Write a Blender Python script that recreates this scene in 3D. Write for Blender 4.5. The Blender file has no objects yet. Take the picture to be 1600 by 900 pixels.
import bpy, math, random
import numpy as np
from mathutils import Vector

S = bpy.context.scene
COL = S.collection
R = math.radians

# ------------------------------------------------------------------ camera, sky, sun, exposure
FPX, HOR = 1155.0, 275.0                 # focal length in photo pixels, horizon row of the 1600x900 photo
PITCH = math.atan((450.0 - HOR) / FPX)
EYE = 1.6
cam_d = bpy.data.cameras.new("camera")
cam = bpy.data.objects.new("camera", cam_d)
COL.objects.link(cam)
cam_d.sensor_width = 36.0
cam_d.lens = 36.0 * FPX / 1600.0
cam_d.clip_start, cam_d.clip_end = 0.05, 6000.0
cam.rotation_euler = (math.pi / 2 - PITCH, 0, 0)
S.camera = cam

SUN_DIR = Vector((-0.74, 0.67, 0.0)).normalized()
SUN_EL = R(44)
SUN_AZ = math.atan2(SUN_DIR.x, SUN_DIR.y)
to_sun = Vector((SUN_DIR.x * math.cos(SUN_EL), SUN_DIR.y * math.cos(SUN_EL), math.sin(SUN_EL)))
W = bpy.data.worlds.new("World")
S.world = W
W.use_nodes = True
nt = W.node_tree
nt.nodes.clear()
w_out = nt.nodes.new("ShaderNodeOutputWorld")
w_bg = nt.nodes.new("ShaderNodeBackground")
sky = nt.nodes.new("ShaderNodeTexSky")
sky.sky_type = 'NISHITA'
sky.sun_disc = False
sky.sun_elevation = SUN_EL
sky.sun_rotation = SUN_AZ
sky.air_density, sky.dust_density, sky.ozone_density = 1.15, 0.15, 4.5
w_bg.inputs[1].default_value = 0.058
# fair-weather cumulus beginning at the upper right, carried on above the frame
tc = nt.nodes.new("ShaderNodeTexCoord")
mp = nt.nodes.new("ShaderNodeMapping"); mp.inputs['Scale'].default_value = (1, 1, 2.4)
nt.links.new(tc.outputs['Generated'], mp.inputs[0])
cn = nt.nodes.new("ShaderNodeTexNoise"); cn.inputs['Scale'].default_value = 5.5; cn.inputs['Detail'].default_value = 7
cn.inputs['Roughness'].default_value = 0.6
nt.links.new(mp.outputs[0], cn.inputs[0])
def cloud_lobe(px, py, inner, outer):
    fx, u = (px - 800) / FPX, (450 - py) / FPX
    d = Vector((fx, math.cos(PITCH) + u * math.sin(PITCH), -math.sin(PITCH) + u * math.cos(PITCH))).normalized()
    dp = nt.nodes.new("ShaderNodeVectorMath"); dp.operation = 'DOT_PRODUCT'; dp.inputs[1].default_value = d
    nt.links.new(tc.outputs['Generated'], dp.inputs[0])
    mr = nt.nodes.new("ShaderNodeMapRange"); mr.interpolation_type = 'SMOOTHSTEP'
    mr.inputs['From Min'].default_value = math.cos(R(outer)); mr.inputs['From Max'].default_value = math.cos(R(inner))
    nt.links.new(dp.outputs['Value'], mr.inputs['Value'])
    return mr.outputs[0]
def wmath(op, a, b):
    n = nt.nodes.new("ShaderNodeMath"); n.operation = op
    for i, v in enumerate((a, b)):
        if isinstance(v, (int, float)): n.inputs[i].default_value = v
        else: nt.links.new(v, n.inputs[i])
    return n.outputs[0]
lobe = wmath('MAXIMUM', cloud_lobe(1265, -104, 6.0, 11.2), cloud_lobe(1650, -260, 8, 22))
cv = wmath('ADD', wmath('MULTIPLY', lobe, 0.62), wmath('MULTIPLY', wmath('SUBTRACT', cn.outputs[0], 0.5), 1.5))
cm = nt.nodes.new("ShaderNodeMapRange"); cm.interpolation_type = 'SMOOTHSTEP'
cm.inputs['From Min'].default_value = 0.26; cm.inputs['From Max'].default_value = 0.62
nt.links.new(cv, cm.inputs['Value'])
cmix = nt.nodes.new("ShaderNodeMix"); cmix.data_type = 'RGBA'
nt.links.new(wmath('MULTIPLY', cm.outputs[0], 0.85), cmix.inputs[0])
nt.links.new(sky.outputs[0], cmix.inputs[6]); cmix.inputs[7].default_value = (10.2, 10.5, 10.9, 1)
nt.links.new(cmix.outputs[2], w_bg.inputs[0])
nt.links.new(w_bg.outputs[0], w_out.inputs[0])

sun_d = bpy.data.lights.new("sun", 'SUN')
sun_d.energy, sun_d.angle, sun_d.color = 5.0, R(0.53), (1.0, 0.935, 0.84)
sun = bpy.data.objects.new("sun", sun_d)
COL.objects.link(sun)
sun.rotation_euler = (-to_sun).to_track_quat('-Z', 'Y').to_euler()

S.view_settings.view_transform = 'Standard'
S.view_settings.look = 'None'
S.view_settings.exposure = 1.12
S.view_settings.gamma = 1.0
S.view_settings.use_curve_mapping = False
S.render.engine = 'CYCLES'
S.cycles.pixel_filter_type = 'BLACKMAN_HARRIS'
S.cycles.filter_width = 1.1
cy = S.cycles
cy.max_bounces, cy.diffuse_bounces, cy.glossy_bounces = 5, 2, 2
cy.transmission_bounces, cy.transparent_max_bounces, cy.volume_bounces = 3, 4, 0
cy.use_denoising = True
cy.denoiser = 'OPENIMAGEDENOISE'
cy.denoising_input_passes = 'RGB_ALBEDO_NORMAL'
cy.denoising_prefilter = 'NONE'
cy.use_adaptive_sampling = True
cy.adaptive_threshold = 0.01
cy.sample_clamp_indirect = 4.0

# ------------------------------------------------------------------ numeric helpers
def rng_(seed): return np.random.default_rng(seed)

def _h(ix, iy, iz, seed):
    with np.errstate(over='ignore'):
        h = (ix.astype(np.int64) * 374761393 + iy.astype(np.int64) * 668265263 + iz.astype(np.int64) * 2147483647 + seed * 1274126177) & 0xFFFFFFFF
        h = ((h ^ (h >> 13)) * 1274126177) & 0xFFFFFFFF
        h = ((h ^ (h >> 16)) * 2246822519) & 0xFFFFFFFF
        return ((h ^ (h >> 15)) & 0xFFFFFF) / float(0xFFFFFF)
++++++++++
# [What to do]
Only the lines from the top of the data through the line that contains "R = math.radians" should be quoted, exactly as they stand.

# [Answer to this problem]
Write a Blender Python script that recreates this scene in 3D. Write for Blender 4.5. The Blender file has no objects yet. Take the picture to be 1600 by 900 pixels.
import bpy, math, random
import numpy as np
from mathutils import Vector

S = bpy.context.scene
COL = S.collection
R = math.radians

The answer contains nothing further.